W. D. SCOTT (historian) in 1914
"Undesirable immigrants are those who will not assimilate with the Canadian people, or whose presence will tend to bring about a deterioration from the political, moral, social or economical point of view."
In Canada and Its Provinces, p. 568.
Clifford SIFTON on East European Immigrants (1922)
"I think a stalwart peasant in sheep-skin coat, born on the soil, whose forefathers have been farmers for ten generations, with a stout wife and a half dozen children, is good quality"
from Macleans Magazine. Note that this was said long after Sifton was out of politics and responsible for immigration. According to Berton, (The Promised Land, op. cit., p. 21) Sifton had deep-seated suspicion of Roman Catholics and French Canadians. He did not employ a single Quebecer in his department.

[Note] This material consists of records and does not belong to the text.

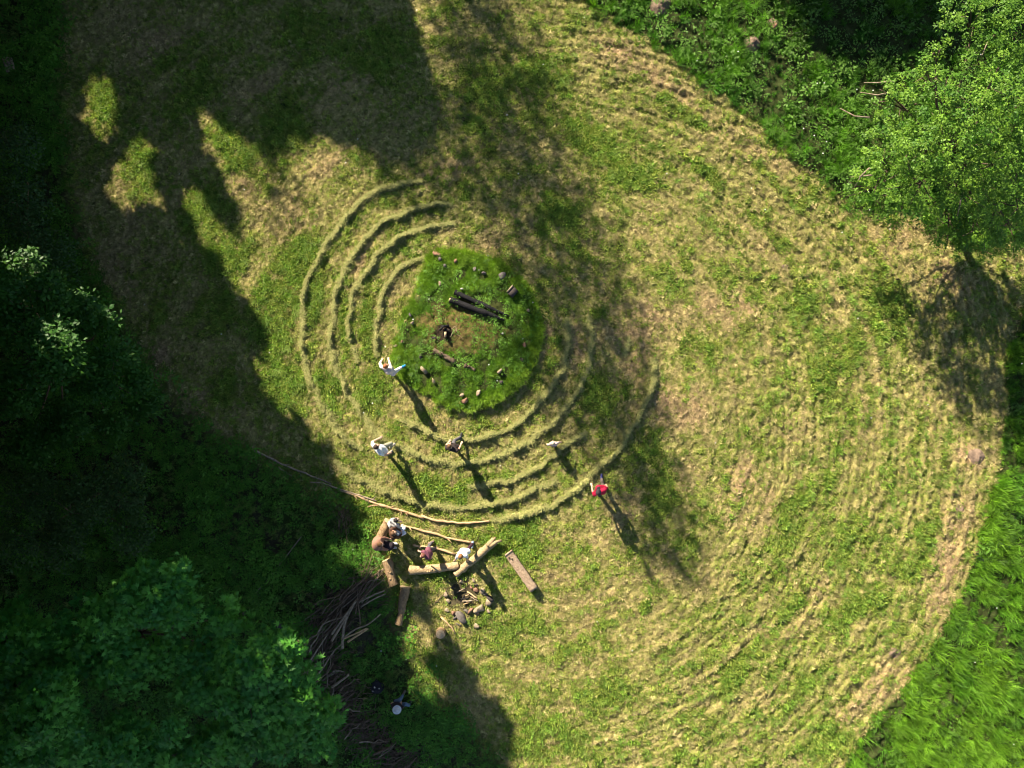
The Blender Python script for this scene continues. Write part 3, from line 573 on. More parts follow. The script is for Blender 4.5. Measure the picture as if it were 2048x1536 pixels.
import bmesh
def rock_geo(sx, sy, sz, seed):
    bm = bmesh.new(); bmesh.ops.create_icosphere(bm, subdivisions=2, radius=1.0); r = random.Random(seed)
    cuts = [Vector((r.gauss(0, 1), r.gauss(0, 1), r.gauss(0, .8))).normalized() for _ in range(9)]; lim = [r.uniform(.3, .72) for _ in cuts]
    for v in bm.verts:
        for n_, l in zip(cuts, lim):
            dd = v.co.dot(n_)
            if dd > l: v.co -= n_ * (dd - l)
    a = r.uniform(0, 6.28); ca, sa = math.cos(a), math.sin(a)
    V = np.array([[v.co.x * sx, v.co.y * sy, v.co.z * sz] for v in bm.verts]); V = V @ np.array([[ca, sa, 0], [-sa, ca, 0], [0, 0, 1]])
    F = np.array([[v.index for v in f.verts] for f in bm.faces]); bm.free(); return V, F
def rock(px, py, spx, m, label, seed, grp, sx=1.0, hgt=.6, parent=None, lift=0, name="stone"):
    s = spx * K0 / 2 * (1.45 if grp == G2 else 1.75); V, F = rock_geo(s * sx, s / sx * .9, s * hgt, seed); c = W(px, py); c[2] = hz1(c[0], c[1]) + s * hgt * .3 + lift
    A = Acc(); A.add(V, F); o = A.build(name, M['stone_' + m]); o.location = c
    return tag(o, label, "stone", grp)
G1 = "stones of the fire ring"; G2 = "stones scattered over the mound"
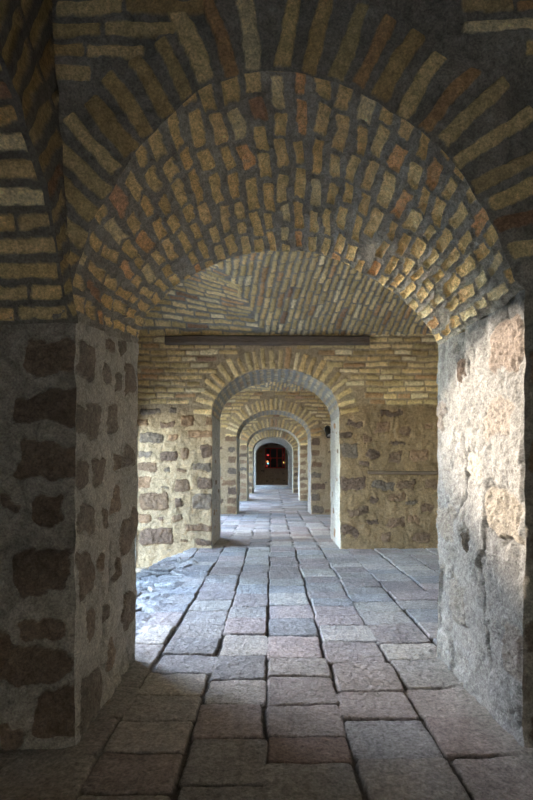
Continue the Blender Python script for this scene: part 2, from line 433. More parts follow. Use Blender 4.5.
fl = Part()
for args in ((0.7, 1.9, XL - .1, XR, .02, .02, 105, False), (1.9, 8.2, XL - .1, XR, .0052, .014, 101, True), (8.2, 15.2, XL - .1, XR, .022, .035, 102, False), (15.2, 33.0, XL - .1, XR, .05, .07, 103, False), (-4.2, 0.7, XL - .6, XR, .05, .05, 104, False)):
    s = floor_piece(*args); s.wk = .45; edge_taper(s, .012, 'b'); fl.add(*s.pieces())
o = fl.build('floor', M_FLOOR)
tag(o, 'floor of worn grey square paving slabs with dark joints running down the passage', 'floor', 'structure')

# ------------------------------------------------------------------ first arch wall
def p1(x, y, Y=Y1F): return ((x - VX) * Y / F, CAMZ + (VY - y) * Y / F)
PF = [(75.5, 322), (72, 300), (73, 280), (78, 258), (89, 228), (103, 203), (127, 167), (152, 134), (182, 104), (213, 84), (243, 74), (266, 71), (290, 72), (336, 84), (374, 99), (415, 127), (440, 147), (466, 175), (489, 208), (502, 240), (509, 268), (512, 281), (524, 291)]
PR = [(136, 345), (138, 332), (142, 322), (150, 310), (165, 295), (180, 283), (198, 272), (215, 264), (240, 256), (262, 252), (300, 250), (325, 255), (350, 265), (378, 281), (400, 297), (415, 312), (427, 326), (434, 336), (438, 347)]
AF = resample([p1(*p) for p in PF], 220); AR = resample([p1(x, y, Y1R) for x, y in PR], 220, 4)
TA = np.radians([-100, -90, -67, -53, -33, -14, -8, -3, 13, 25, 38, 46, 59, 77, 90, 105]); TB = np.radians([-66, -60, -46, -42, -29, -19, -8, 10, 24, 31, 38, 47, 60, 72, 85, 92])
CX1, CZ1 = p1(291, 287)
def ang1(x, z):
    th = math.atan2(x - CX1, z - CZ1); return math.pi / 2 - float(np.interp(th, TA, TB))

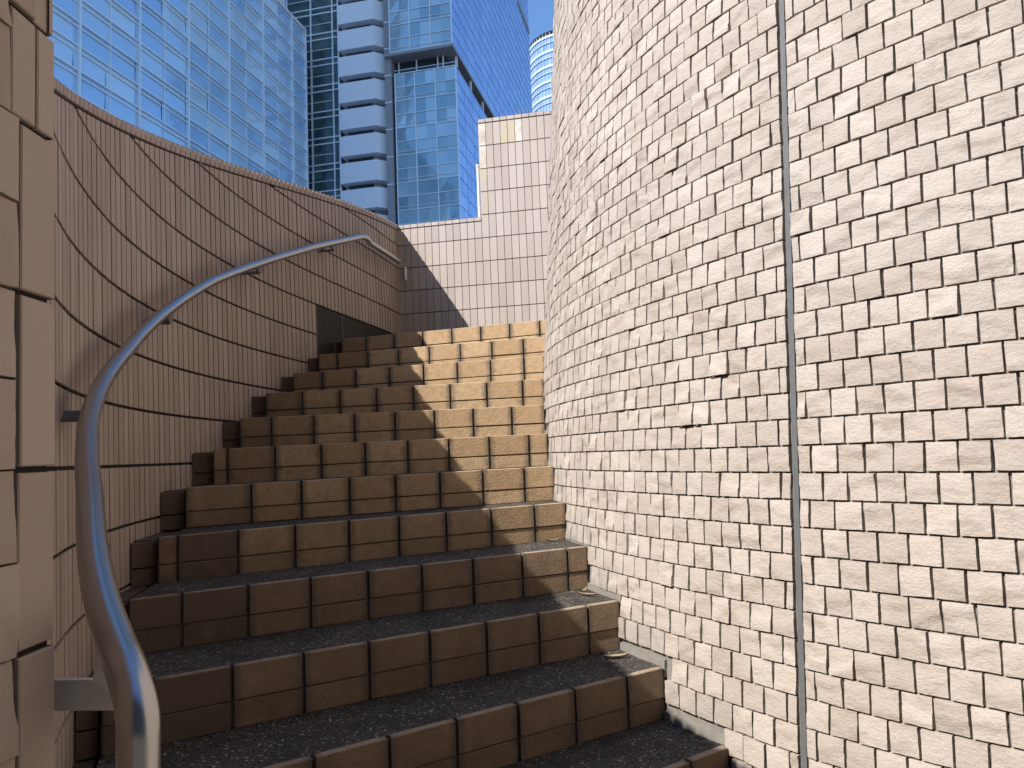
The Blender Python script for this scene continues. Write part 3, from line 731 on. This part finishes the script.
# 3: round tower in the distance
cx3, cy3, rad3, z3 = 24.3, 258.0, 13.4, 143.3
t3 = thing('round_tower', (cx3, cy3, 0), 'distant round tower with white bands and pale blue windows in the gap of sky', 'building')
def C3(a, r, z): return (cx3 + r * math.cos(a), cy3 + r * math.sin(a), z + EZ)
rg = MB(); nA = 60
zs = list(np.arange(z3 - 110, z3 + .1, 2.65))
for i in range(nA):
    a0, a1 = 2 * math.pi * i / nA, 2 * math.pi * (i + 1) / nA
    for j in range(len(zs) - 1): rg.add([C3(a0, rad3, zs[j]), C3(a1, rad3, zs[j]), C3(a1, rad3, zs[j + 1]), C3(a0, rad3, zs[j + 1])], [(0, 1, 2, 3)], rnd=rng.rand())
rg.build('glass_facade', M['glass_deep'], t3)
rb = MB()
for i in range(nA):
    a0, a1 = 2 * math.pi * i / nA, 2 * math.pi * (i + 1) / nA
    for j, z in enumerate(zs[::-1]):
        hh = .8 if j % 2 == 0 else .16
        rb.box(lambda a, r, zz: C3(a, r, zz), (a0, rad3 - .2, z - hh), (a1, rad3 + .35, z + .0))
    rb.box(lambda a, r, zz: C3(a, r, zz), (a0 - .004, rad3 - .2, z3 - 110), (a0 + .004, rad3 + .22, z3 - .3))
rb.build('white_bands', M['bands'], t3)
rt_ = MB(); rt_.add([C3(2 * math.pi * i / nA, rad3 + .35, z3) for i in range(nA)], [tuple(range(nA))]); rt_.build('roof', M['roof'], t3)

# 4: unseen slab added behind the pale block to keep sun off the tower fronts
t4 = thing('sun_blocker_slab', G(-98, 34, -EZ), 'added very tall slab behind the pale glass block, unseen, blocking sun from the tower fronts', 'building')
bd = MB(); bd.box(G, (-126, 6, -EZ), (-70, 62, 190)); bd.build('wall', M['clad'], t4)
wd = MB()
for z in np.arange(4, 186, 4.0):
    wd.box(G, (-126.1, 5.9, z), (-69.9, 62.1, z + 1.9))
wd.build('window_bands', M['darkwin'], t4)

# 5: unseen block added behind the viewer to cut skylight on the shaded steps
t5 = thing('skylight_blocker', (15, -16, 0), 'added brown block behind the viewer, unseen, cutting skylight on the shaded stair', 'building')
bd = MB(); ID = lambda x, y, z: (x, y, z)
bd.box(ID, (-6.5, -26, 0), (42, -9.5, 34)); bd.build('wall', M['brownstone'], t5)
for j in range(8):
    wd = MB(); wd.box(ID, (-5, -9.55, 2.2 + 4 * j), (40.5, -9.44, 4.3 + 4 * j)); wd.build('window_band', M['darkwin'], t5)

# ------------------------------------------------------------------ camera
TH, RO, F_PX = 0.08906, -0.03895, 749.736
Fv = Vector((0, math.cos(TH), math.sin(TH))); U0 = Vector((0, -math.sin(TH), math.cos(TH))); R0 = Vector((1, 0, 0))
Rv = R0 * math.cos(RO) + U0 * math.sin(RO); Uv = U0 * math.cos(RO) - R0 * math.sin(RO)
cam = bpy.data.cameras.new('camera'); co = bpy.data.objects.new('camera', cam); COL.objects.link(co)
cam.sensor_width = 36; cam.lens = 36 * F_PX / 1024; cam.clip_start = 0.05; cam.clip_end = 9000
m = Matrix((Rv, Uv, -Fv)).transposed().to_4x4(); m.translation = Vector((0, 0, GZ * S)); co.matrix_world = m
scene.camera = co

# ------------------------------------------------------------------ light
w = bpy.data.worlds.new('World'); scene.world = w; w.use_nodes = True
nt = w.node_tree; bg = nt.nodes['Background']; sky = nt.nodes.new('ShaderNodeTexSky'); sky.sky_type = 'NISHITA'; sky.sun_disc = False
sky.sun_elevation = SUN_EL; sky.sun_rotation = SUN_AZ; sky.air_density = 1.25; sky.dust_density = 0.1; sky.ozone_density = 9.0; sky.altitude = 50
nt.links.new(sky.outputs[0], bg.inputs[0]); bg.inputs[1].default_value = 0.15
sl = bpy.data.lights.new('sun', 'SUN'); so = bpy.data.objects.new('sun', sl); COL.objects.link(so)
sl.energy = 5.0; sl.angle = math.radians(0.53); sl.color = (1.0, 0.95, 0.885)
sd = Vector((math.sin(SUN_AZ) * math.cos(SUN_EL), math.cos(SUN_AZ) * math.cos(SUN_EL), math.sin(SUN_EL)))
so.rotation_euler = sd.to_track_quat('Z', 'Y').to_euler(); so.location = (-20, -20, 60)
scene.render.engine = 'CYCLES'
scene.cycles.max_bounces = 8; scene.cycles.diffuse_bounces = 4
vs = scene.view_settings; vs.view_transform = 'Standard'; vs.look = 'None'; vs.exposure = 0.58; vs.gamma = 1.0; vs.use_curve_mapping = False
for o in list(bpy.data.objects):
    if '_w' in o: del o['_w']
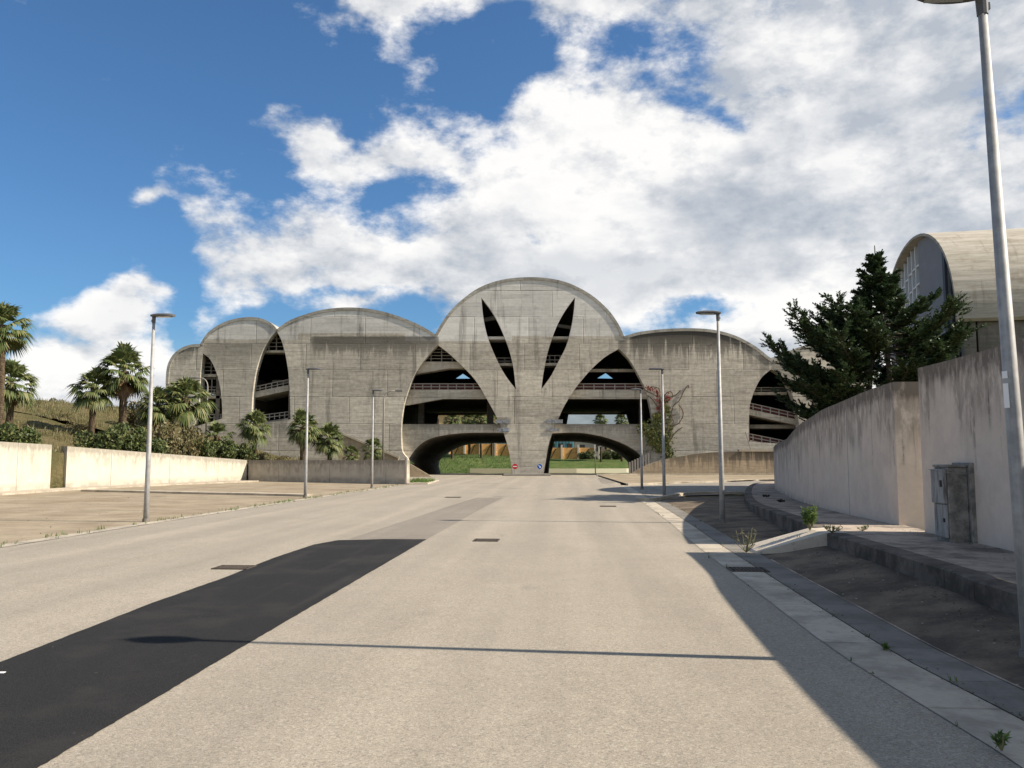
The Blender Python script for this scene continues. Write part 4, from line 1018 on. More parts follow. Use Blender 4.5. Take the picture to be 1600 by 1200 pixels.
# grass
def blades(name, spots, m, kind='stuff', label=None, cat=None):
    vs, fs = [], []
    for (x, y, z, h) in spots:
        for _ in range(4):
            a = rnd.uniform(0, 6.28); w = h * .045 + .004; ca_, sa_ = math.cos(a), math.sin(a); l = rnd.uniform(-.45, .45) * h; hh = h * rnd.uniform(.6, 1.1); ox, oy = rnd.uniform(-.5, .5) * h, rnd.uniform(-.5, .5) * h
            k = len(vs); vs += [(x + ox - ca_ * w, y + oy - sa_ * w, z), (x + ox + ca_ * w, y + oy + sa_ * w, z), (x + ox + ca_ * w * .6 - sa_ * l * .4, y + oy + sa_ * w * .6 + ca_ * l * .4, z + hh * .6), (x + ox - sa_ * l, y + oy + ca_ * l, z + hh)]
            fs += [(k, k + 1, k + 2), (k, k + 2, k + 3)]
    o = raw(name, vs, fs, m); return tag(o, label, cat, kind=kind)
sp = []
while len(sp) < 22000:
    y = rnd.uniform(40, 112); x = -rnd.uniform(20, 75)
    if y < 62.6 and x > lwall(y) - .5: continue
    if y > 83 and x > -37.5: continue
    if noise.noise(Vector((x * .3, y * .3, 5))) < -.15: continue
    sp.append((x, y, hz(x, y) - .05, rnd.uniform(.15, .5)))
blades('dry_grass', sp, grass_leaf, label='tall dry grass growing over the hillside', cat='grass')
sp = []
for _ in range(1500):
    t = rnd.random(); x = -19.9 + 12.9 * t; y = 62.6 - 8.5 * t + rnd.uniform(.5, 14); 
    if x > -7.8 or y > 82: continue
    sp.append((x, y, 1.22 if y < 62.6 else hz(x, y), rnd.uniform(.1, .3)))
blades('terrace_grass', sp, green_leaf, label='short grass on the terrace behind the grey wall', cat='grass')
sp = []
for _ in range(260): sp.append((rnd.uniform(-6.8, -5.6), rnd.uniform(54.5, 60), .02, rnd.uniform(.15, .4)))
blades('verge_grass', sp, weed_leaf, label='tuft of green grass at the end of the low grey wall', cat='grass')
bm = bmesh.new(); box(bm, -6.85, -5.45, 54.0, 62, -.02, .10); bevel(bm, .03); tag(obj('verge_kerb', bm, palekerb_mat), kind='structure')
sp = []
for _ in range(420):
    y = rnd.uniform(9, 40) if rnd.random() < .75 else rnd.uniform(40, 55)
    if noise.noise(Vector((y * .9, 0, 0))) < -.05: continue
    sp.append((lerpx(LE, y) + rnd.gauss(-.25, .12), y, .015, rnd.uniform(.03, .13) * (1.5 if y < 18 else 1)))
for _ in range(70): y = rnd.uniform(2, 45); sp.append((lerpx(RE, y) + rnd.choice((.0, .48, .9)) + rnd.gauss(0, .03), y, .015, rnd.uniform(.02, .06)))
blades('edge_weeds', sp, weed_leaf, label='sparse low weeds sprouting along the road edges', cat='weeds')
# single plants on the right
def plant(name, label, x, y, z, n, h, w, m, leafs=14, lsz=.035, flower=None):
    t = thing(name, label, 'plant', (x, y, z)); bm = bmesh.new(); vs, fs = [], []
    for i in range(n):
        a = rnd.uniform(0, 6.28); tip = Vector((math.cos(a) * w * rnd.uniform(.2, 1), math.sin(a) * w * rnd.uniform(.2, 1), h * rnd.uniform(.55, 1))); pts = [Vector((0, 0, 0)), Vector((tip.x * .6, tip.y * .6, tip.z * .4)), tip]
        tube(bm, pts, [.007, .005, .003], 5)
        for k in range(leafs):
            u = rnd.uniform(.25, 1); p = pts[1] + (tip - pts[1]) * (u * 1.3 - .3) if u > .25 else pts[1]; d = Vector((rnd.gauss(0, 1), rnd.gauss(0, 1), rnd.gauss(.6, .7))).normalized(); s2 = d.cross(Vector((rnd.gauss(0, 1), rnd.gauss(0, 1), rnd.gauss(0, 1)))).normalized(); s = lsz * rnd.uniform(.7, 1.4)
            b = len(vs); vs += [tuple(p), tuple(p + d * s + s2 * s * .25), tuple(p + d * s * 2), tuple(p + d * s - s2 * s * .25)]; fs.append((b, b + 1, b + 2, b + 3))
    obj('stems', bm, weed_stem, t); raw('leaves', vs, fs, m, t)
weed_stem = mat('weed_stem', color=(.22, .2, .1), rough=.8)
dryw = leafmat('dry_weed_leaf', (.3, .27, .13), (.2, .2, .08), (.42, .38, .2), .3)
x, y = G(1271, 828, .42); plant('green_weed', 'bright green leafy weed at the kerb beside the pale ramp', x - .02, y + .12, .40, 22, .44, .15, weed_leaf, 34, .035)
x, y = G(1168, 862, .03); plant('dry_weed', 'thin dry weed with yellow tips at the foot of the pale ramp', x - .02, y, .02, 13, .42, .26, dryw, 8, .026)
for (px, py, z, hh, nn, lab) in ((1300, 832, .43, .13, 16, 'creeping weed on the top corner of the ramp'), (1255, 846, .22, .10, 12, 'creeping weed halfway up the near side of the ramp'), (1348, 829, .425, .08, 8, 'tiny weed in the sunlit strip of sidewalk'), (1226, 838, .1, .07, 7, 'tiny weed in the shaded bay beyond the ramp'), (1565, 1172, .03, .09, 8, 'small dark weed growing in the near gutter'), (1384, 1015, .02, .03, 6, 'flat weed in the shaded gutter')):
    x, y = G(px, py, z); plant('small_weed', lab, x, y, z, nn, hh, hh * (1.6 if px < 1380 else .5), weed_leaf, 12, .02)
# dead leaves / litter on the far sidewalk
lit_m = mat('dark_litter', color=(.05, .045, .035), rough=1)
for (px, py, lab) in ((1195, 776, 'small dark leaf clump on the far curve of the sidewalk'), (1219, 787, 'larger dark leaf clump on the curved sidewalk')):
    x, y = G(px, py, .22); vs, fs = leaf_cloud(60, int(px), [(0, 0, .03, .16, .1, .03)], .06); o = raw('leaf_litter', vs, fs, lit_m); o.location = (x, y, swz(0, y) + .02); tag(o, lab, 'leaf litter')

def scatter(name, spots, m, label):
    vs, fs = [], []
    for (x, y, z, sz) in spots:
        a = rnd.uniform(0, 6.28); b = a + rnd.uniform(1.2, 2.0); t = rnd.uniform(0, .6) * sz; k = len(vs)
        vs += [(x, y, z + .003), (x + math.cos(a) * sz, y + math.sin(a) * sz, z + .004 + t), (x + (math.cos(a) + math.cos(b)) * sz * .8, y + (math.sin(a) + math.sin(b)) * sz * .8, z + .005 + t * .6), (x + math.cos(b) * sz, y + math.sin(b) * sz, z + .003)]
        fs.append((k, k + 1, k + 2, k + 3))
    return tag(raw(name, vs, fs, m), label, 'leaf litter', kind='stuff')
kx_ = lambda y: lerpx([(b, a_) for a_, b in cn_], y)
sp = []
for _ in range(900):
    y = rnd.uniform(4.5, 14.2); u = abs(rnd.gauss(0, .28)); u = u if rnd.random() < .6 else rnd.random(); xo = lerpx(RE, y) + .95; xi = kx_(y)
    x = xi - .03 - min(u, 1) * (xi - xo); w_ = (x - xo) / (xi - xo); z = .006 + .2 * max(w_, 0) ** 1.15 + .008; sp.append((x, y, z, rnd.uniform(.008, .024)))
for _ in range(500):
    y = rnd.uniform(6, 32); wx = lerpx([(b, a_) for a_, b in (wn_ + wf_)], y); sp.append((wx - abs(rnd.gauss(0, .25)) - .02, y, swz(0, y) + .002, rnd.uniform(.008, .022)))
for _ in range(250): y = rnd.uniform(4.5, 14); sp.append((lerpx(RE, y) + .48 + rnd.gauss(0, .05), y, .018, rnd.uniform(.006, .02)))
scatter('dead_leaves', sp, leafmat('dead_leaf', (.10, .07, .04), (.06, .045, .03), (.22, .17, .10), .05), 'dead leaves and grit gathered along the shaded kerb and wall')
sp = []
for _ in range(500): y = rnd.uniform(12, 50); x = lerpx(LE, y) - abs(rnd.gauss(0, .5)); sp.append((x, y, .018, rnd.uniform(.01, .035)))
for _ in range(700): y = rnd.uniform(13, 50); sp.append((rnd.uniform(lwall(y) + 2, lerpx(LE, y) - .3), y, .014, rnd.uniform(.01, .04)))
scatter('gravel_bits', sp, leafmat('gravel_chip', (.3, .26, .19), (.2, .165, .11), (.45, .4, .31), .02), 'loose grit and chips strewn over the brown yard')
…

Tom MacINNES (1927) on Chinese Immigration
MacInnes spent the period of 1916 to 1927 in China. In that country, he worked with the great Chinese nationalist, Sun Yat Sen, on the creation of a tramway network for the city of Canton. However, the communist advances drove him out of the country. He spent much of the 1930's as an anti-bolchevist and pro fascist speaker in Canada.
"It may be very right indeed to separate a man by law from his wife and family if he belongs to a race whose increase in the country would be disastrous to those already in occupation of it; especially if such intruding race be very prolific and very difficult to assimilate; and by reason of a more meagre standard of living capable of undoing the masses of those to whom such a country belongs. But aside from all that, the Chinese cannot rightly be said to be separated by any Canadian law from their wives and children in China. They are free to go back to their wives and children any time, and God speed them!"
Tom MacInnes, Oriental occupation of British Columbia, 1927, pp.12-13
Armand LAVERGNE (1931)
"If you had in your western country Canadians of French descent, of French tradition, [...] instead of the foreign element which you brought in, do you think that bolshevist speeches along the lines of Lenin in Russia would be possible in Canada?".
House of Commons Debates, March 30, 1931, p. 182. Lavergne was a Conservative member from Montmagny in Quebec.
William Lyon Mackenzie KING (1938)
"We must seek to keep this part of the Continent free from unrest and from too much intermixture of foreign strains of blood".
From King's Diary, 1938. King was Prime Minister of Canada at the time.